Junior Gotti mistrial: Mob rat pack feasts on FBI cash but fails to deliver
Paid Mafia informants - a fixture in mob cases - tell good stories, but juries don't always believe them.
Mob-watchers say juries are leery of convicting based solely on the word of one mob rat, with no corroboration - and Junior Gotti's jurors were no exception. Jurors said they did not believe key witness John Alite, a former Gotti pal, and his testimony failed to convict Gotti yesterday on murder and racketeering charges.

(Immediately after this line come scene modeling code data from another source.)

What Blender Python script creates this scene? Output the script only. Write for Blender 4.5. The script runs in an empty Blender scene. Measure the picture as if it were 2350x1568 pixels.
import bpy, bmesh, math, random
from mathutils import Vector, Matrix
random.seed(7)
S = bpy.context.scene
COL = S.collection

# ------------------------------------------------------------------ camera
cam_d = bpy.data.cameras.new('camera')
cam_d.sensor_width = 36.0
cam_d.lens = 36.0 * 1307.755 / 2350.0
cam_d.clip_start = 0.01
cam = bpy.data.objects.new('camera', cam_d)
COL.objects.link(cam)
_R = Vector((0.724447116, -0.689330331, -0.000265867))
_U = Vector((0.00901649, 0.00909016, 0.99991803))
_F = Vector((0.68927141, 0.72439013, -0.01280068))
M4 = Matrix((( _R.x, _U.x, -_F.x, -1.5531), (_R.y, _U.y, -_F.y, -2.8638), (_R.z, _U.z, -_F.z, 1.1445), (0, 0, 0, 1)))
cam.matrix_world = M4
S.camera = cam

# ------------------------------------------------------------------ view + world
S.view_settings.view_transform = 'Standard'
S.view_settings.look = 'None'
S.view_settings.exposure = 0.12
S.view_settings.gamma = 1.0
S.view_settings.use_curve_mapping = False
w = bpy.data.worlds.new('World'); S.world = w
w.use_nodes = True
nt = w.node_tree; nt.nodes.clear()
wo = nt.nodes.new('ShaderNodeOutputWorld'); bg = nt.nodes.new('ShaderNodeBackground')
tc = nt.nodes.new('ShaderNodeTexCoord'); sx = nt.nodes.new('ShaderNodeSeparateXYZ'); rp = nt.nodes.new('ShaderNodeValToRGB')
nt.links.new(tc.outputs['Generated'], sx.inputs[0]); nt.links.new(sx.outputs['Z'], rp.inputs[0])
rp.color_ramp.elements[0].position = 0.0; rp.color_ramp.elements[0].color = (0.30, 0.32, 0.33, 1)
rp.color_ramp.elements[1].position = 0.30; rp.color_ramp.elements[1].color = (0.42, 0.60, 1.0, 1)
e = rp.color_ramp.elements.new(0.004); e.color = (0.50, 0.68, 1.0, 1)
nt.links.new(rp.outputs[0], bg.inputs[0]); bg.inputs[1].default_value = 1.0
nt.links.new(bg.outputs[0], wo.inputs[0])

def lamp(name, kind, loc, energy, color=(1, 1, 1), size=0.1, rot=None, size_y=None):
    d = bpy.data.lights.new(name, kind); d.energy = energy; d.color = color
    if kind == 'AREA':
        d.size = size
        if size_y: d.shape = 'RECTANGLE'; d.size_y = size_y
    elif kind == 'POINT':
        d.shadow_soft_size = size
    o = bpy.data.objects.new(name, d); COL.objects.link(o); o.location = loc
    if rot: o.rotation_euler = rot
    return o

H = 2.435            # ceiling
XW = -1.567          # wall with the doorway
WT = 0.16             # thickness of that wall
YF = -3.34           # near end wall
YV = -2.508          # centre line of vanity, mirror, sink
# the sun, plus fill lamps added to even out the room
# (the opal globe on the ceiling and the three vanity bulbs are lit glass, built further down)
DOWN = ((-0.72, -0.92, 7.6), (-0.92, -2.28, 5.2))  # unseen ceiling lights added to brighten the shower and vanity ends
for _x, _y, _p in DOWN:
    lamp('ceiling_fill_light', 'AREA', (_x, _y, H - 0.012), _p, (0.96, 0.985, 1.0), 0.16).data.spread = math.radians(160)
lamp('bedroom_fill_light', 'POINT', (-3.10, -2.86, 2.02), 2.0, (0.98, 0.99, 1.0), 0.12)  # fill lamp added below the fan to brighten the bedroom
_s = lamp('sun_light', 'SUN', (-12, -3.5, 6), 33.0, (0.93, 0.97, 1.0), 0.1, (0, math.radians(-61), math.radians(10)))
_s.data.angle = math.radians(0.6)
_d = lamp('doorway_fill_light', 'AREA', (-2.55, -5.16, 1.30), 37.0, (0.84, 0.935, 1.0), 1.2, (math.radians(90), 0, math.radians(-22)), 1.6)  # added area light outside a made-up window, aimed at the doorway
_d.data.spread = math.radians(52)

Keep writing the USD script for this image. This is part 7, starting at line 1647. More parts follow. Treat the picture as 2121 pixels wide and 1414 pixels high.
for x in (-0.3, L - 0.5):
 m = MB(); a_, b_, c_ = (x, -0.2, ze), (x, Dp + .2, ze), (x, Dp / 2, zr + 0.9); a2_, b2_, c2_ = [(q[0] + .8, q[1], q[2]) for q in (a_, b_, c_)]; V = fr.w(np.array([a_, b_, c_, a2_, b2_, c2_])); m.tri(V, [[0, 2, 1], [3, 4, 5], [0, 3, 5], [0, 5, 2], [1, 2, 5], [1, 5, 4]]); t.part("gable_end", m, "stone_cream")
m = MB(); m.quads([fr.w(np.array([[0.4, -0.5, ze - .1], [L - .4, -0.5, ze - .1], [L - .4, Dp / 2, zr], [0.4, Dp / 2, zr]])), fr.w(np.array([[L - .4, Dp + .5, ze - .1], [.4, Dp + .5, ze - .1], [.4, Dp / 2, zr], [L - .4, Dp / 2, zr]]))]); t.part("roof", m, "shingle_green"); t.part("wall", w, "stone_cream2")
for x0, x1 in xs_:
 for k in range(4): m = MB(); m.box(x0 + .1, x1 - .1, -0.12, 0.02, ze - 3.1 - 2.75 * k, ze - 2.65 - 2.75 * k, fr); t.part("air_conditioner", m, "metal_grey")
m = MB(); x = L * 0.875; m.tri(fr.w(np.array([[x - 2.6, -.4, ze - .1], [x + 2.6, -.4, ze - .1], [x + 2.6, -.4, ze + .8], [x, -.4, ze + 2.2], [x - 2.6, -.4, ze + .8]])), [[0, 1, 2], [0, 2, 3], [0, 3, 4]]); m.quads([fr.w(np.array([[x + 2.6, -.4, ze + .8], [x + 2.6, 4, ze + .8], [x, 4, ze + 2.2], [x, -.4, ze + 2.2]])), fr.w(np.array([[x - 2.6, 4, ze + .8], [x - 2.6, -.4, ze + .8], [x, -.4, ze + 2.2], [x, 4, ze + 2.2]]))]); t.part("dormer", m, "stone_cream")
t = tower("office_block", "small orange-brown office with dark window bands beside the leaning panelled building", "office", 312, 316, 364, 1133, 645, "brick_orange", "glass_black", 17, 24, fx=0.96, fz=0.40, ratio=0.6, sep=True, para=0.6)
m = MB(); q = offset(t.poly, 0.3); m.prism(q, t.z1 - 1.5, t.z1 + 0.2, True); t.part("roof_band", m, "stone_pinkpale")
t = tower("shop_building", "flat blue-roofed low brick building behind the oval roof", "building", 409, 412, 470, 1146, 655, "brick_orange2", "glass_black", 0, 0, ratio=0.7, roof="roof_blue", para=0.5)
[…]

The use of informants has grown dramatically since the 1950s and Joe Valachi. Now, prosecutors say, there's often a race to be the first informant in big cases.

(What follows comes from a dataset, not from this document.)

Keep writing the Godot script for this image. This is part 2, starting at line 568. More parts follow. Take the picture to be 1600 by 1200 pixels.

"Some of them have been spectacular, and others, we've made mistakes," an ex-FBI agent said.
Examples of mob rats who got thousands of dollars in taxpayer money for their cooperation but later got in trouble include:
- Gambino associate Lewis Kasman got $144,000 from the feds from 2005 to 2007 to help convict Junior Gotti. Kasman didn't testify at Gotti's last trial because of two recent arrests. - Ex-Gambino underboss Salvatore (Sammy Bull) Gravano did five years after admitting 19 murders and helping convict Gotti's mob boss father. Gravano is doing 19 years on drug charges.
- Former DeCavalcante acting boss Vincent (Vinny Ocean) Palermo ratted out most of his crime family. He was jailed briefly for trying to hide $1.1 million.

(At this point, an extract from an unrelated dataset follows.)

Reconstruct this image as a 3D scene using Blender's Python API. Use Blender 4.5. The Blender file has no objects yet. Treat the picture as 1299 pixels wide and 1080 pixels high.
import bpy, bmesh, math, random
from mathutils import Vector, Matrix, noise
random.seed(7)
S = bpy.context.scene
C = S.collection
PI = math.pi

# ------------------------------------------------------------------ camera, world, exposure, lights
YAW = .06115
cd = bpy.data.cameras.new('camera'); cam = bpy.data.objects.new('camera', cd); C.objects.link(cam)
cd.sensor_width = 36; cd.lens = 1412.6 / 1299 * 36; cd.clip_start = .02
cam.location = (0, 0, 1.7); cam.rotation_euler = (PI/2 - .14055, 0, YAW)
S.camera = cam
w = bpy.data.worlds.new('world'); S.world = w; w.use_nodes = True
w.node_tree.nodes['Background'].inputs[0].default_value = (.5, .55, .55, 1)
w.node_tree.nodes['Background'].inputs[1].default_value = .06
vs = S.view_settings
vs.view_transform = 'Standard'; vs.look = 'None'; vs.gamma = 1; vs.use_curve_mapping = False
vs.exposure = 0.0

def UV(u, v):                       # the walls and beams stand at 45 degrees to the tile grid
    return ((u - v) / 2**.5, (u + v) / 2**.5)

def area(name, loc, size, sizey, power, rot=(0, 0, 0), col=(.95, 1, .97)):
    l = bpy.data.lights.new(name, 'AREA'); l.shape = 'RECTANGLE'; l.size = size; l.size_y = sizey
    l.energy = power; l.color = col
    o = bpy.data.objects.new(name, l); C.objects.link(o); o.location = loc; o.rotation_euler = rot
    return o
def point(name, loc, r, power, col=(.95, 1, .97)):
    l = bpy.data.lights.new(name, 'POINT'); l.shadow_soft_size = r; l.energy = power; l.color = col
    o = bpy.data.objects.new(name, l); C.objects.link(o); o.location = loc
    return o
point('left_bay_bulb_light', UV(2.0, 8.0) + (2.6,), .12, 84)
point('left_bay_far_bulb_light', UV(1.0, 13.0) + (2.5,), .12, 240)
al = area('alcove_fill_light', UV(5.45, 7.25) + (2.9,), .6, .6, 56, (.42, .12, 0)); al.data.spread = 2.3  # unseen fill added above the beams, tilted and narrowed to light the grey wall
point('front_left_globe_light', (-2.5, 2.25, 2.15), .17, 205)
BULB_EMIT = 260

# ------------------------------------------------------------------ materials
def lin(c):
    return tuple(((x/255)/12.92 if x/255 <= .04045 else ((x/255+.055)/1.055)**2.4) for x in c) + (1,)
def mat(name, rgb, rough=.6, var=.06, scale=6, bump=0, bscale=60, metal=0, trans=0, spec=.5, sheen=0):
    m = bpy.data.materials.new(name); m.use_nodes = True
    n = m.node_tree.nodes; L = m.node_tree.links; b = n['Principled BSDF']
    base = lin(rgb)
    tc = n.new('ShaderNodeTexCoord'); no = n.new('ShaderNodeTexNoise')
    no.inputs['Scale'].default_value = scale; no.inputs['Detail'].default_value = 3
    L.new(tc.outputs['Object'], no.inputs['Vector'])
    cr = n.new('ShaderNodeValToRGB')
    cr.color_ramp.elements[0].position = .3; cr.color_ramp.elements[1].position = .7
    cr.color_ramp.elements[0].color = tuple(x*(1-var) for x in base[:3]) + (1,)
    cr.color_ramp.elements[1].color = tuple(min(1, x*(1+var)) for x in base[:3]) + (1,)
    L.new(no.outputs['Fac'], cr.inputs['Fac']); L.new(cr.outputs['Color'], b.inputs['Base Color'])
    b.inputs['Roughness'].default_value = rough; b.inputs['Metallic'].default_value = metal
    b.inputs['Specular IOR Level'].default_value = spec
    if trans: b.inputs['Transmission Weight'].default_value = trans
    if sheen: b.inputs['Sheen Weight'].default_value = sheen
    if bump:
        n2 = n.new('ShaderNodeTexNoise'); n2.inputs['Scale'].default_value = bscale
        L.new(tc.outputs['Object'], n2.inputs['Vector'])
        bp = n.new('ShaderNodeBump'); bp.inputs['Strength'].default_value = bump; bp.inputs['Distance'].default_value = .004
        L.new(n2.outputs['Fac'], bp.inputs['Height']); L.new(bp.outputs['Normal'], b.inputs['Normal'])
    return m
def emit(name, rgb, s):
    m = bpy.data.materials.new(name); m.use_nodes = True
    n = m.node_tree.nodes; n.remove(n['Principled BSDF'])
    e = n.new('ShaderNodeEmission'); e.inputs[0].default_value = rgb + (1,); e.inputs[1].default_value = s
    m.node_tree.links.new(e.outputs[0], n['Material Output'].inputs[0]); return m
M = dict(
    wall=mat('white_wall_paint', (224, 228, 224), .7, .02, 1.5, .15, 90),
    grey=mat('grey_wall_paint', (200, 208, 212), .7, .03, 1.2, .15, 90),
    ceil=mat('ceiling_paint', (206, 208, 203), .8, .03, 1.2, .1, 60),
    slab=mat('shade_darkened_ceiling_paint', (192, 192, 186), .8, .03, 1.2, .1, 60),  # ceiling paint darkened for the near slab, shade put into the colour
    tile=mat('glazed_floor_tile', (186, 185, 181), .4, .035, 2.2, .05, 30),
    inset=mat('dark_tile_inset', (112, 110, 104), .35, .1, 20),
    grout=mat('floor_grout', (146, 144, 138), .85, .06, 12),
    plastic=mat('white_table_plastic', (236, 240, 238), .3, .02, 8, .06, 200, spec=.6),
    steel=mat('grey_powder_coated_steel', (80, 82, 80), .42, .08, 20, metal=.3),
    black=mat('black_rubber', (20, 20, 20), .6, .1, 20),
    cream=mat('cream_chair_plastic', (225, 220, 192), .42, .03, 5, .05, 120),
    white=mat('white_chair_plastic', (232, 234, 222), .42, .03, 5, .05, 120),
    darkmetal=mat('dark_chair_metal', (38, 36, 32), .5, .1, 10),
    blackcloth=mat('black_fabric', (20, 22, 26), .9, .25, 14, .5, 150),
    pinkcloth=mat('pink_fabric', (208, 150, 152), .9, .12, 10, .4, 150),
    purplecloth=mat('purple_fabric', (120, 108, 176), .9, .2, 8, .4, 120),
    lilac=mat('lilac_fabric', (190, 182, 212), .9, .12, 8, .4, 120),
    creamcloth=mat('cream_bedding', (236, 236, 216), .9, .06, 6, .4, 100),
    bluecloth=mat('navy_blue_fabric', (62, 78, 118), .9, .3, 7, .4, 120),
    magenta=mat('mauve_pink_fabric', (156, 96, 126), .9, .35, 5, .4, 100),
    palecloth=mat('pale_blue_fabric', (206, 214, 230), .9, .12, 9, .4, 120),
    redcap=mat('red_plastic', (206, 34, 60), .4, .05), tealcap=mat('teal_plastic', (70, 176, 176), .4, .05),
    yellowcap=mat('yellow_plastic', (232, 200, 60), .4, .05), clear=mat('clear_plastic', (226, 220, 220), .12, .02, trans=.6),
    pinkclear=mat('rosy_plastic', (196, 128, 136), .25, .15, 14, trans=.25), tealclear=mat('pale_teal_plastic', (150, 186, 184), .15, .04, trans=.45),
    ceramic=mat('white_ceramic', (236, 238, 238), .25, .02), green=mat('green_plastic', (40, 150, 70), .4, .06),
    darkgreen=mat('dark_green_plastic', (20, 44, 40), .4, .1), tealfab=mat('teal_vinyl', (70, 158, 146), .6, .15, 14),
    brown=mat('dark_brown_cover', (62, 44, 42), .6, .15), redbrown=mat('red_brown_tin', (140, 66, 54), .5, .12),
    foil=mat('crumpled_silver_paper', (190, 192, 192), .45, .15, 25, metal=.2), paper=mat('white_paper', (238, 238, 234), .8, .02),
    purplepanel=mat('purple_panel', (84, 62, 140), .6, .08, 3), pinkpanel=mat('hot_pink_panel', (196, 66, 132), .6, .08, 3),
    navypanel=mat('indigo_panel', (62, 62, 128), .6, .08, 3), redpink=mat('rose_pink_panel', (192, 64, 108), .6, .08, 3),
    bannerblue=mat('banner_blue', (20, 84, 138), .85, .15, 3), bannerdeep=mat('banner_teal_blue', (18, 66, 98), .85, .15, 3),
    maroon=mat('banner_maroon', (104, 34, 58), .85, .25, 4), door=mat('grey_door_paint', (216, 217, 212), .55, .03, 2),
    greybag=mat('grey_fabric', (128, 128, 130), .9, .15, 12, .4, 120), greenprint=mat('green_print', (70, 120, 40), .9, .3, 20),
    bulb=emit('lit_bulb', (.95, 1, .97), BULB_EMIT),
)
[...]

Still, law enforcement officials say paid informants are worth it.
"There are few substitutes for a guy who fits in well with the other bad guys, who knows the players and can speak to them," said former federal prosecutor Daniel Richman.
Most informants get $2,000 to $5,000 a month, a former FBI supervisor says.
Former capo and star witness Michael (Mikey Scars) DiLeonardo, got more than $250,000, said ex-Gotti lawyer Jeffrey Lichtman.
"He's been cooperating for seven years," Lichtman said. "Why work when you're getting supported by the government?"